Baghdad. Jan 13 Darling Father. Your letter of Dec 29 filled in the details of your telegrams. You must, after all, have had a happy Xmas, or at least a happy New Year, with your terrible anxiety about Hugo diminishing and vanishing. You speak of its being 2 or 3 months before he can do anything - and I'm not surprised. He is only another proof that unless you club us on the head we refuse to give up the ghost!
My convalescence has been happily spent reading a great deal of archaeology and writing an article for the Encyclopaedia on the 'Iraq. The article would have been better if I had not been forced to compress it so fearfully. Even as it is, I don't think it is so bad, but it has to be vetted by the Colonial Office and perhaps they will take the spark of life out of it. I'm now embarked on the Annual Report for the League and am (if the truth were known) postponing my return to the office in order to break the back of it. For it is a terrific effort to get through a big piece of work while one is involved in the daily drudgery. I am, however, quite well, sleep and eat and go out walking daily. Indeed I think that the 10 days of enforced idleness have done me a great deal of good. You know really (but don't say it) the strain of looking after my Belloved Sylvia and doing my work at the same time, was very great. I hear from her, bless her, and write to her every week.

The 'Iraq Cabinet has accepted the new treaty and I don't think there will be any difficulty about it in Parliament. Mr Amery, very wisely, agreed to the slight verbal modifications urged by the King. They are alleviations to the British tax payer just as much as to the 'Iraq. Bernard and Ken have done excellent work and to get a treaty through in 16 days is perhaps a record.

I don't think the Turks mean to fight. Every week that they delay makes it less likely that they will screw up their courage. And we hear from C'ple [Istanbul (Constantinople)] that they are having a very serious recrudescence of troubles in N.E. Anatolia. Silly as it may seem, people won't wear hats though they have been ordered to do so. Anyway, hats aren't obtainable in a moment. I heard in Mosul [Mawsil, Al] the most ludicrous account of the efforts of people in the frontier villages, where the presence of large quantities of soldiers made it necessary to obey the new law, to provide themselves with something that would pass as a hat. They donned baskets or bits of matting, or anything that looked least like a fez or a turban, but the minds underneath were surging in revolt. Mustafa Kamal has gone far too far and too fast and the day of reckoning is on him. It is he, however, who is holding out against war, so we'll hope he won't succumb at once to general paralysis of the insane with which he is threatened. Wein and Weib are his troubles.

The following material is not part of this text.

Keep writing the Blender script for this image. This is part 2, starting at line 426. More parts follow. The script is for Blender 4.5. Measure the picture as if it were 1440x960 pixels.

I will privately tell you that I gather from our extremely detailed consular reports that Syria is in a bad way. De Jouvenel has never done anything without doing it wrong. His terms of amnesty are inacceptible [sic], his method of electing the Constituent Assembly has put everyone at sixes and sevens, he has rebuffed Damascus [Dimashq (Esh Sham, Damas)], and, worst of all, he and his generals have failed to put down the reBellion. Now as we know, from our experience of 1920, even if you were in the wrong, you must restore law and order before you begin making constitutions. No doubt he is full of good intentions, but he knows nothing of the East in general, or of Syria in particular. In short he is not Sir Percy Cox  and he is trying to force a solution which it took even Sir Percy nine months to find, and then two years of wise and sympathetic handling to establish. So that I am quite stubborn about the Syrian dilemma and I still think that the French will find themselves obliged to throw in their hand ultimately. And I don't put that "ultimately" very far off. What will happen afterwards I can't predict. Syria is at present heading straight for chaos, Moslem against Christian et tout le bataclan. When you've forced an oriental country into complete confusion, it takes time and a great deal of knowledge to pull it straight. The French have neither. That's what I think.

You need not be alarmed about our 25 years' mandate. If we go on as fast as we've gone for the last two years, 'Iraq will be a member of the League before 5 or 6 years have passed, and our direct responsibility will have ceased. It's almost incredible how the country is settling down. I look back to 1921 or 1922 and can scarcely believe that so great a change has taken place. Now with the northern frontier settled, we ought to be able to double the pace.

It's all being so interesting. Archaeology and my museum are taking a bigger and bigger place. I do hope this year to get the Museum properly lodged and arranged. It's such fun, isn't it, to make things new from the beginning; I don't wonder that the Creator enjoyed those 6 days, though no doubt his judgement on them was a trifle rosy.

Did I tell you I was now started off on flints, the most enthralling study. We have nothing as yet in the 'Iraq earlier than historic times (4000 BC downwards, roughly) but I'm going to get the oil geologists to find the oldest river terraces and see if we can't pick up palaeolithic flints {there} on them. If you could send me any short and handy treatise on flints I should be much obliged. I gather that, as a mineral, they are not very old, not what geologists call old. Ever, dearest, your very affectionate daughter Gertrude.